The Secretary of Labor is the Cabinet official in charge of the Department of Labor, responsible for the welfare of workers, job seekers, and retirees.
Frances Perkins, FDR's Secretary of Labor from 1933 to 1945, was the first woman to serve in a presidential Cabinet.
Perkins chaired the committee that drafted the Social Security Act, making the Labor Department central to building the limited welfare state described in KC-7.1.III.
The role connects the Progressive Era to the New Deal, since Perkins carried reform goals like workplace safety and wage laws from the 1910s into 1930s federal policy.

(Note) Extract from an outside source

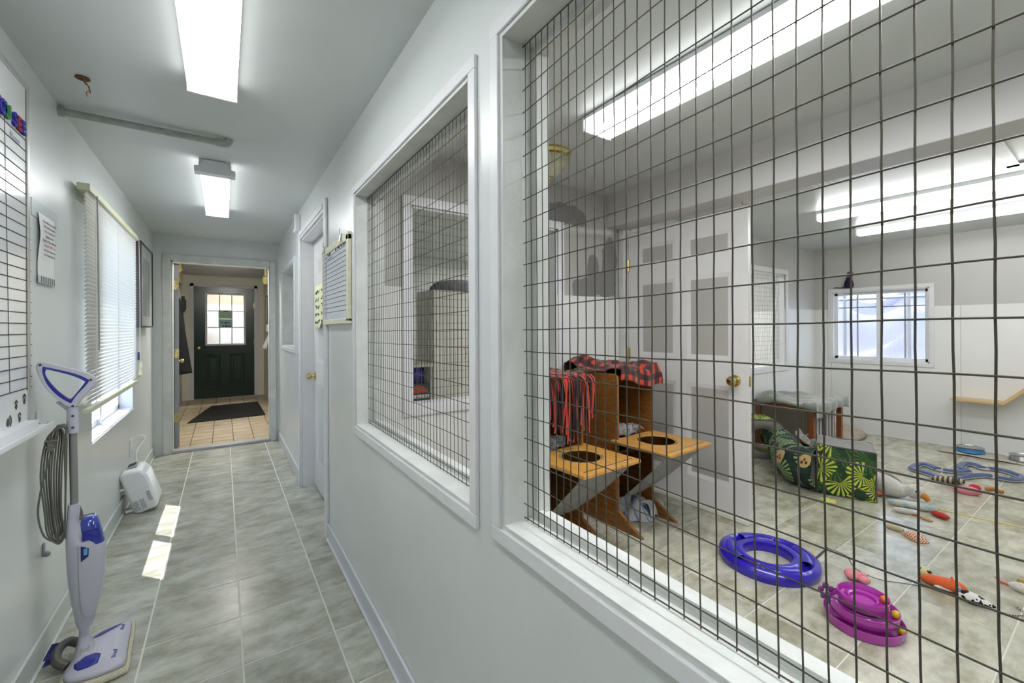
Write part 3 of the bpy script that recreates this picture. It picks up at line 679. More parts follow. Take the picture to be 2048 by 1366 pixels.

On the exam, use the Secretary of Labor as specific evidence for how policymakers responded to mass unemployment during the Great Depression (APUSH 7.9.A).
It's the Cabinet position that heads the U.S. Department of Labor and oversees policies affecting wage earners, job seekers, and retirees. In APUSH, it matters most in Topic 7.9, when the Great Depression made labor policy central to the federal government's response.
Frances Perkins, who served under FDR from 1933 to 1945. She was the first woman in a presidential Cabinet and a chief architect of the Social Security Act of 1935.
Mostly yes, in terms of design. Perkins chaired the Committee on Economic Security that drafted the Social Security Act, though Congress passed it and FDR signed it into law in 1935. On an essay, credit Perkins for shaping it, not single-handedly creating it.
The Secretary of Labor runs a Cabinet department that handles wages, hours, and worker welfare. The NLRB is an independent agency created by the Wagner Act in 1935 to protect union organizing and resolve labor disputes. They're separate institutions doing different jobs.
She's specific, nameable evidence for two big arguments: how the New Deal built a limited welfare state (KC-7.1.III) and how Progressive Era reform continued into the 1930s. She also works as evidence for women's expanding role in government.